El experimento perfecto para probar esto es acudir a una cata de vinos, el sommelier en su amplio repertorio y experiencia de sensaciones podrá dar una guía de aromas, clavo, madera, mantequilla, un leve toque de roble, y no faltará quien encuentre cacao, quien perciba piña e incluso alguien más dirá que percibe algo similar a la acetona. ¿Están todos mal? No precisamente, actúan como seres de referencia, sus receptores olfativos han logrado salvar esa mezcla de partículas en un recuerdo específico.
Como seres curiosos hemos creado abanicos y arcas del gusto buscando satisfacer lo que dio inicio a este texto, la duda por saber a qué puede oler algo, al final el olfato no es tan olvidado como creemos solo que no nos damos la oportunidad de apreciarlo en su amplitud.

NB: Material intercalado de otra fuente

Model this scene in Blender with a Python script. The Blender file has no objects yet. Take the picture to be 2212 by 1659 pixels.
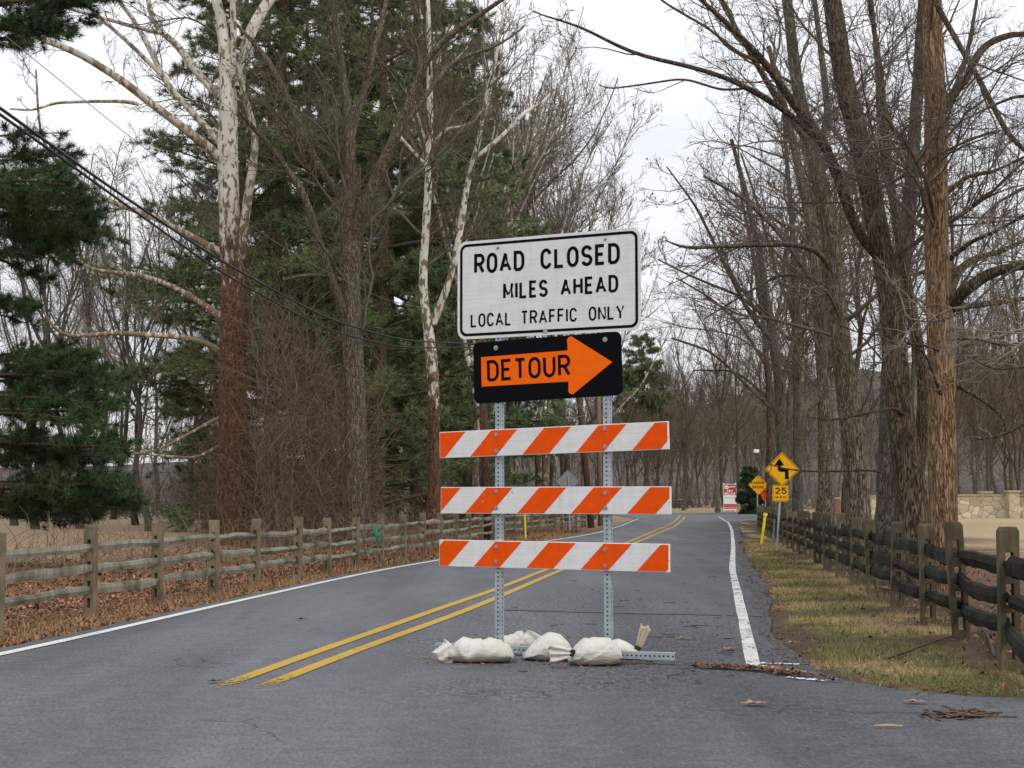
import bpy, math, random
import numpy as np
from mathutils import Vector, noise as mnoise
R_ = math.radians
random.seed(7)
rng = np.random.default_rng(7)
C = bpy.context.scene.collection
scn = bpy.context.scene

# ------------------------------------------------------------------ camera, sky, sun, exposure
EYE, FOC, CX, CY, HORIZ = 1.16, 3300.0, 1106.0, 829.5, 1083.0
PITCH = math.atan((HORIZ - CY) / FOC)
cam = bpy.data.cameras.new('camera'); cam_o = bpy.data.objects.new('camera', cam); C.objects.link(cam_o)
cam.sensor_width = 36.0; cam.lens = 36.0 * FOC / 2212.0
cam.clip_start = 0.1; cam.clip_end = 5000
cam_o.location = (0, 0, EYE); cam_o.rotation_euler = (math.pi / 2 + PITCH, 0, 0)
scn.camera = cam_o
scn.view_settings.view_transform = 'Standard'; scn.view_settings.look = 'None'
scn.view_settings.exposure = -0.12; scn.view_settings.gamma = 1.0
scn.cycles.max_bounces = 6; scn.cycles.diffuse_bounces = 3; scn.cycles.transparent_max_bounces = 4
SUN_EL, SUN_AZ = R_(34), R_(140)      # azimuth measured from +Y towards +X: behind the camera, to its right
w = bpy.data.worlds.new('World'); scn.world = w; w.use_nodes = True
nt = w.node_tree; nt.nodes.clear()
def wn(t, **k):
    n = nt.nodes.new(t)
    for a, b in k.items(): setattr(n, a, b)
    return n
out = wn('ShaderNodeOutputWorld'); bg = wn('ShaderNodeBackground'); bg.inputs[1].default_value = 0.1
sky = wn('ShaderNodeTexSky', sky_type='NISHITA', sun_disc=False, sun_elevation=SUN_EL, sun_rotation=SUN_AZ)
tc = wn('ShaderNodeTexCoord'); sep = wn('ShaderNodeSeparateXYZ')
nt.links.new(tc.outputs['Generated'], sep.inputs[0])
mx = wn('ShaderNodeMath', operation='MAXIMUM'); nt.links.new(sep.outputs[2], mx.inputs[0]); mx.inputs[1].default_value = 0
ov = wn('ShaderNodeMath', operation='MULTIPLY_ADD'); nt.links.new(mx.outputs[0], ov.inputs[0]); ov.inputs[1].default_value = 12.0; ov.inputs[2].default_value = 8.6
mp = wn('ShaderNodeMapping'); mp.inputs['Scale'].default_value = (1.5, 1.5, 5); nt.links.new(tc.outputs['Generated'], mp.inputs[0])
cn = wn('ShaderNodeTexNoise'); cn.inputs['Scale'].default_value = 2.2; cn.inputs['Detail'].default_value = 5; nt.links.new(mp.outputs[0], cn.inputs[0])
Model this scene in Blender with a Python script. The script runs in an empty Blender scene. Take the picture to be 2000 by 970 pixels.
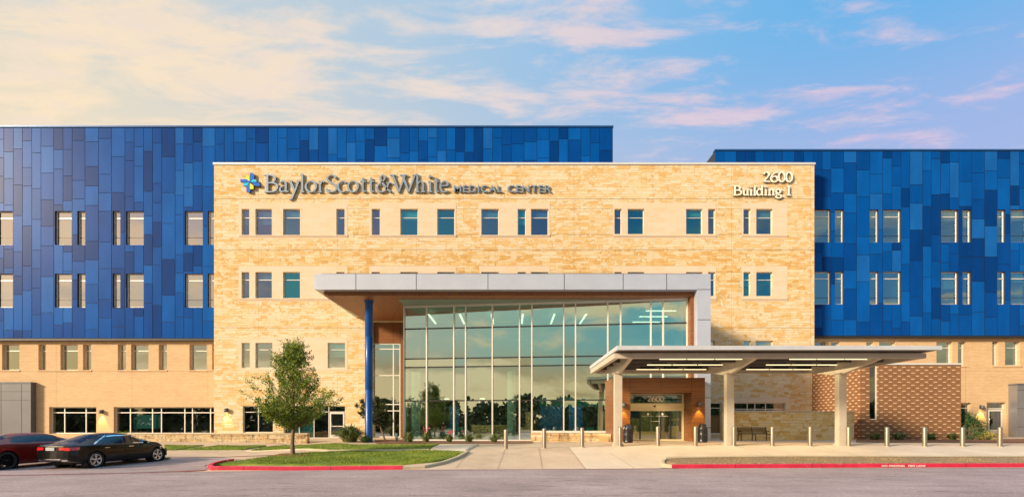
import bpy, bmesh, math, random
from mathutils import Vector, Matrix
R = math.radians
sc = bpy.context.scene
COL = sc.collection
F, CX, HY, CAMZ = 1000.0, 1000.0, 828.0, 1.10      # lens in photo pixels, principal column, horizon row, eye height
# ------------------------------------------------------------------ camera, light, exposure
cd = bpy.data.cameras.new('camera'); cam = bpy.data.objects.new('camera', cd); COL.objects.link(cam)
cd.sensor_width = 36; cd.lens = 18.0; cd.shift_y = (HY-485)/2000.0
cd.clip_start = .1; cd.clip_end = 3000
cam.location = (0, 0, CAMZ); cam.rotation_euler = (R(90), 0, 0); sc.camera = cam
sc.view_settings.view_transform = 'Standard'; sc.view_settings.look = 'None'
sc.view_settings.gamma = 1; sc.view_settings.exposure = 0.90
SUN_EL, SUN_AZ = 20.0, 236.0        # low evening sun from the left, camera side (compass degrees)
sd = bpy.data.lights.new('sun', 'SUN'); sun = bpy.data.objects.new('sun', sd); COL.objects.link(sun)
sd.energy = 3.7; sd.angle = R(9); sd.color = (1, .80, .56)
_s = Vector((math.sin(R(SUN_AZ))*math.cos(R(SUN_EL)), math.cos(R(SUN_AZ))*math.cos(R(SUN_EL)), math.sin(R(SUN_EL))))
sun.rotation_euler = _s.to_track_quat('Z', 'Y').to_euler(); sun.location = (-60, -40, 40)

class NT:
    """tiny helper round a node tree"""
    def __init__(s, tree): s.t = tree; s.n = tree.nodes; s.l = tree.links
    def new(s, typ, **kw):
        n = s.n.new(typ)
        for k, v in kw.items(): setattr(n, k, v)
        return n
    def put(s, sock, v):
        if isinstance(v, bpy.types.NodeSocket): s.l.new(v, sock)
        elif isinstance(v, (tuple, list)) and len(v) == 3 and sock.type == 'RGBA': sock.default_value = (*v, 1)
        else: sock.default_value = v
    def m(s, op, a, b=0.0, c=None, clamp=False):
        n = s.new('ShaderNodeMath', operation=op, use_clamp=clamp); s.put(n.inputs[0], a); s.put(n.inputs[1], b)
        if c is not None: s.put(n.inputs[2], c)
        return n.outputs[0]
    def mix(s, f, a, b, bt='MIX'):
        n = s.new('ShaderNodeMix', data_type='RGBA', blend_type=bt, clamp_factor=True)
        s.put(n.inputs[0], f); s.put(n.inputs[6], a); s.put(n.inputs[7], b); return n.outputs[2]
    def ss(s, v, a, b, o0=0.0, o1=1.0):
        n = s.new('ShaderNodeMapRange', interpolation_type='SMOOTHSTEP'); s.put(n.inputs[0], v)
        for i, q in enumerate((a, b, o0, o1)): n.inputs[i+1].default_value = q
        return n.outputs[0]
    def comb(s, x, y, z):
        n = s.new('ShaderNodeCombineXYZ'); s.put(n.inputs[0], x); s.put(n.inputs[1], y); s.put(n.inputs[2], z); return n.outputs[0]
    def noise(s, vec, scale, detail=4, rough=.5, dist=0.0):
        n = s.new('ShaderNodeTexNoise'); s.put(n.inputs['Vector'], vec)
        n.inputs['Scale'].default_value = scale; n.inputs['Detail'].default_value = detail
        n.inputs['Roughness'].default_value = rough; n.inputs['Distortion'].default_value = dist; return n.outputs[0]
    def ramp(s, v, stops):
        n = s.new('ShaderNodeValToRGB'); s.put(n.inputs[0], v); e = n.color_ramp.elements
        while len(e) < len(stops): e.new(.5)
        for el, (p, c) in zip(e, stops): el.position = p; el.color = (*c, 1)
        return n.outputs[0]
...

El olfato desarrollado no es propio de los lobos, tampoco exclusivo del personal del área de alimentos y bebidas. El olfato, desde mi punto de vista, es el sentido que más podemos disfrutar, gozar sin necesidad de enfocarnos demasiado. Piensa, querido lector, en algún aroma que te guste y de inmediato te llevará al mejor recuerdo que tengas asociado con ello, y esa es su magia, desatar el recuerdo.